In the meantime, economic concerns — and especially unemployment — remain as key issues in the country’s political discourse. In his speech to the Assembly of Experts on March 8, Supreme Leader Ayatollah Ali Khamenei complained about the economic conditions and said, “If all crucial tasks with regard to the Economy of Resistance had been carried out, Iran would have been able to see a tangible difference in the country's economy and people's lives.” Khamenei pointed to broad areas of concern such as production, employment, recessionary developments, smuggling, as well as imports and exports. Nonetheless, experts believe that on balance, the Rouhani administration has produced positive results considering the depth of the economic crisis that the Ahmadinejad government had generated.

The assessment of the International Monetary Fund (IMF) has also been positive. In fact, the latest IMF Report says, “The Iranian economy has had an ‘impressive recovery’ following sanctions relief last year, though uncertainty regarding the fate of the nuclear deal and relations with the US threaten to undermine it. … Growth is expected to be 6.6 percent in the calendar year ending March 20, reflecting the rebound in oil production and exports, and stabilize at 4.5 percent over the medium-term as the recovery broadens.” The report also highlights the government’s ability to maintain inflation in single digits and stabilize the foreign exchange market.

There have also been unexpected positive impacts. For example, tourism has experienced a welcome growth in Iran. Analysts agree that the emerging growth in the tourism sector will create needed jobs and contribute to economic growth.
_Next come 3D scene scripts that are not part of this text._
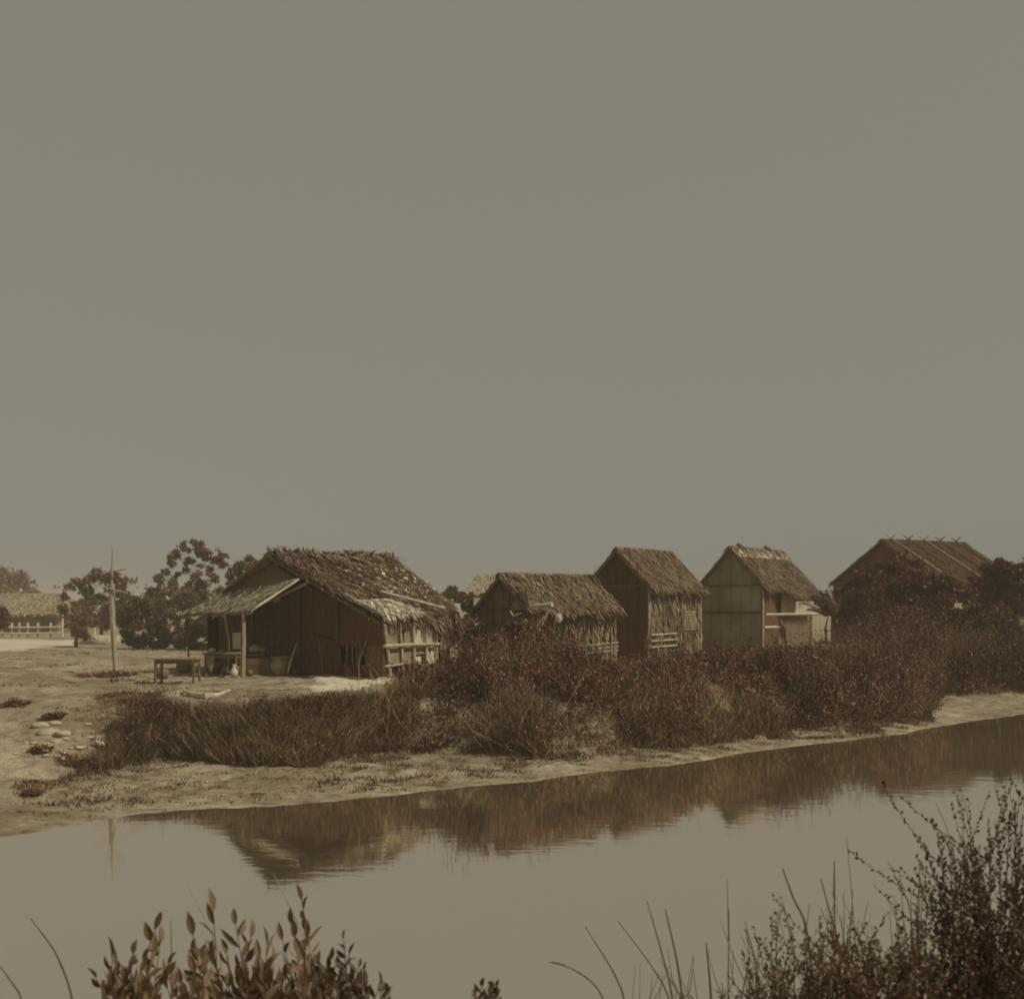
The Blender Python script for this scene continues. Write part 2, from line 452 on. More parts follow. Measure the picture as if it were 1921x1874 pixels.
# ------------------------------------------------------------------ thatch
def surf(A, B, C, D, u, v):
    u = u[:, None]; v = v[:, None]
    return (A * (1 - u) + B * u) * (1 - v) + (D * (1 - u) + C * u) * v
def thatch(mb, A, B, C, D, row=.13, pitch=.045, ln=.36, wd=.026, th=.10, lift=.05, sag=.0, messy=.10, fringe=.22, solid=True):
    """A,B ridge left/right  D,C eave left/right; slab plus rows of leaf strips"""
    A, B, C, D = [np.array(p, float) for p in (A, B, C, D)]
    n = np.cross(D - A, B - A); n /= np.linalg.norm(n)
    if n[2] < 0: n = -n
    if solid: 
        s = [A, D, C, B]
        mb.hexa(np.array(s) - n * th, np.array(s))
    H = np.linalg.norm(((D - A) + (C - B)) / 2); Wd = np.linalg.norm(((B - A) + (C - D)) / 2)
    nr = max(2, int(H / row)); nc = max(2, int(Wd / pitch))
    v = np.repeat(np.arange(nr) / nr, nc); u = np.tile(np.arange(nc) / nc, nr)
    u = np.clip(u + rng.normal(size=len(u)) * .5 / nc, 0, 1); v = np.clip(v + rng.normal(size=len(v)) * .25 / nr, 0, .985)
    p = surf(A, B, C, D, u, v)
    dn = surf(A, B, C, D, u, v + .01) - p; dn /= np.linalg.norm(dn, axis=1)[:, None]
    sd = np.cross(n, dn); sd /= np.linalg.norm(sd, axis=1)[:, None]
    clump = (fbm(u * Wd * 2.2, v * H * 2.2, rng.integers(99)) - .5)
    d = dn + sd * (rng.normal(size=(len(u), 1)) * messy + clump[:, None] * .25) + n * (rng.random((len(u), 1)) * messy * .8)
    L = ln * (.6 + .8 * rng.random((len(u), 1)))
    mb.blades(p + n * (.008 + .02 * rng.random((len(u), 1))), d * L + n * lift * rng.random((len(u), 1)), sd * wd * (.6 + .8 * rng.random((len(u), 1))))
    if fringe:
        k = int(nc * 2.2); u = rng.random(k); p = surf(A, B, C, D, u, np.full(k, .99))
        z = np.tile([0, 0, -1.], (k, 1)); d0 = (D - A) / np.linalg.norm(D - A)
        d = d0 * .55 + z * .6 + rng.normal(size=(k, 3)) * .18
        mb.blades(p - n * rng.random((k, 1)) * th, d * fringe * (.3 + rng.random((k, 1)) ** 1.5), np.tile((B - A) / np.linalg.norm(B - A), (k, 1)) * wd)
    return mb
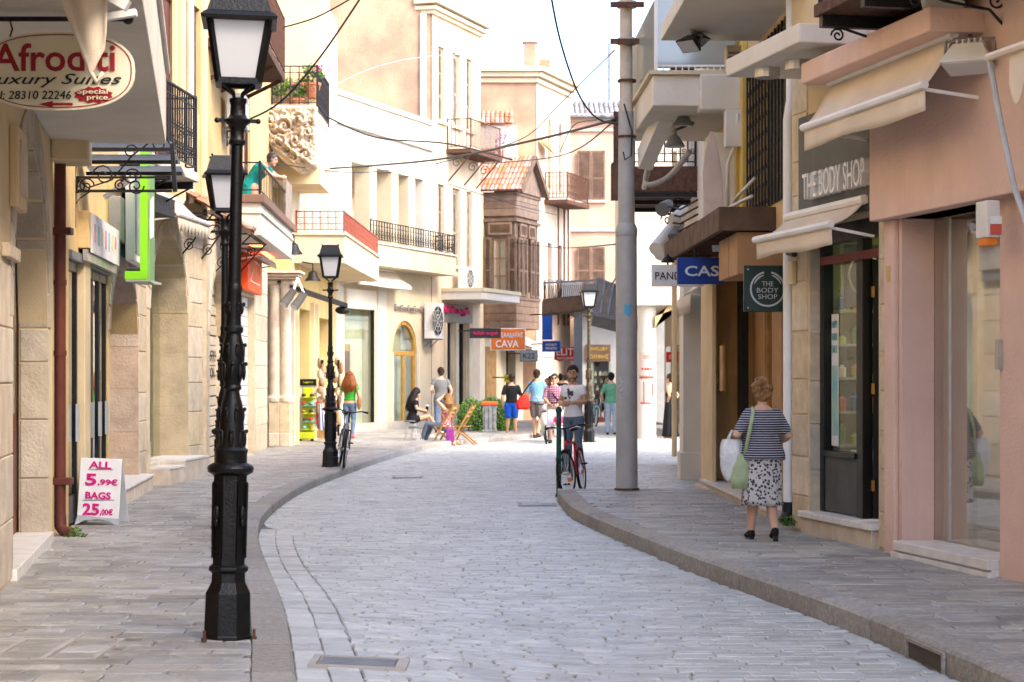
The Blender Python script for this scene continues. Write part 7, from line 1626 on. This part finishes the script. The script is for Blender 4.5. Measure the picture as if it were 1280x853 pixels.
q = MB(); q.tube([wl((-.22,-.08,.9)), wl((-.175,-.155,1.2)), wl((-.125,-.12,1.42)), wl((-.11,-.0,1.475)), wl((-.15,.12,1.35)), wl((-.24,.08,.95))], .018, 6, True, .006, xax=(1,0,0)); q.build('strap', lg, t, smooth='all')
# --- man with white T-shirt beside the red bicycle (turned half to the camera, looking at it)
mb_ = gp(716, 592); mb_ = ((717-640)*mb_[1]/F, mb_[1], 0)
p = Body('dark-haired man in white printed T-shirt and jeans standing beside the red bicycle', mb_, 142, 1.86, 1.03, .009, skint,
         elL=(-.24,.02,1.17), wrL=(-.14,.26,1.16), elR=(.25,.03,1.16), wrR=(.02,.27,1.14), look=28, hw=.185, ankL=(-.12,-.03,.085), ankR=(.1,.05,.085))
p.top(fab('white_tshirt', (.72,.71,.72), .06), 'tshirt', .3, -.1, .011); p.legs(fab('slate_jeans', (.10,.14,.19)), 'jeans', 1.0, .016, .056)
p.hair(hairm('black_hair', (.015,.012,.01)), 'short', .12); p.face(beard=hairm('dark_stubble', (.16,.09,.055))); p.shoes(fab('brown_shoe', (.10,.05,.03)))
q = MB(); rr = random.Random(31)
for i in range(16): q.ell((rr.gauss(-.01,.03), .128+.006*rr.random(), rr.gauss(1.27,.05)), (rr.uniform(.012,.034), .012, rr.uniform(.015,.04)), 8, 6)
q.build('shirt_print', fab('charcoal_print', (.07,.075,.085)), p.t, smooth='all', kind='stuff')
# --- red-haired woman in green by the second lamp
p = Body('woman with long auburn hair in green top and jeans behind the second lamp', gp(437, 549, ZL), -8, 1.66, 1.0, .011, skin, elL=(-.25,-.03,1.15), wrL=(-.27,.04,.92), ankL=(-.08,0,.09), ankR=(.1,-.12,.12), toeR=(.1,.04,.05))
p.top(fab('grass_green', (.04,.30,.03)), 'green_top', .3, .05, .012); p.legs(fab('blue_jeans', (.12,.18,.28), .2), 'jeans', 1, .012); p.hair(hairm('auburn_hair', (.26,.08,.02)), 'long', .42, 1.25); p.shoes(fab('coral_shoe', (.6,.12,.12)))
q = MB(); q.ell((.27,-.05,.95), (.06,.10,.17), 12, 8); q.tube([(.25,-.08,1.1),(.2,-.1,1.4),(.16,0,1.47)], .014, 6); q.build('handbag', fab('tan_leather', (.30,.12,.05)), p.t, smooth='all')
# --- seated woman in black with coffee, on a stool, facing right (+X => local +Y to +X : rz=-90)
sb = gp(514, 549, ZL)
seat = dict(pelvis=(0,0,.52), neck=(0,.10,1.06), head=(0,.15,1.2), hipL=(-.09,.03,.5), hipR=(.09,.03,.5), kneeL=(-.09,.44,.53), kneeR=(.07,.46,.60), ankL=(-.09,.55,.10), ankR=(-.02,.75,.20), toeL=(-.09,.72,.05), toeR=(-.02,.92,.18))
p = Body('woman in black with long dark hair sitting on a stool holding a cup', sb, -78, 1.68, .97, .011, skin, elL=(-.24,.08,.80), wrL=(-.12,.32,.72), elR=(.24,.1,.80), wrR=(.05,.36,.74), tilt=-15, **seat)
blackf = fab('black_cotton', (.012,.012,.014)); p.top(blackf, 'black_top', .35, -.05, .014); b = MB(); [p.leg(b, q, .016, 0, .26) for q in (-1,1)]; p.torso(b, -.2, .2, .016); remesh(b.build('shorts', blackf, p.t, smooth='all'), .011, 2)
p.hair(hairm('black_hair', (.015,.012,.01)), 'long', .5, 1.1); p.shoes(fab('white_trainer', (.7,.68,.66)), 'trainer', .014)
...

The growth in tourism has also led to massive domestic and international investment in the construction of hotels and other needed infrastructure.

All in all, the Rouhani government’s economic policies have generated some positive results, but the economy is in need of bold initiatives to improve the business climate and pave the way for greater private sector activity. Evidently, some of the needed changes will also require political, legal and structural reforms, which may be an uphill challenge that Rouhani will face in his potential second term as president.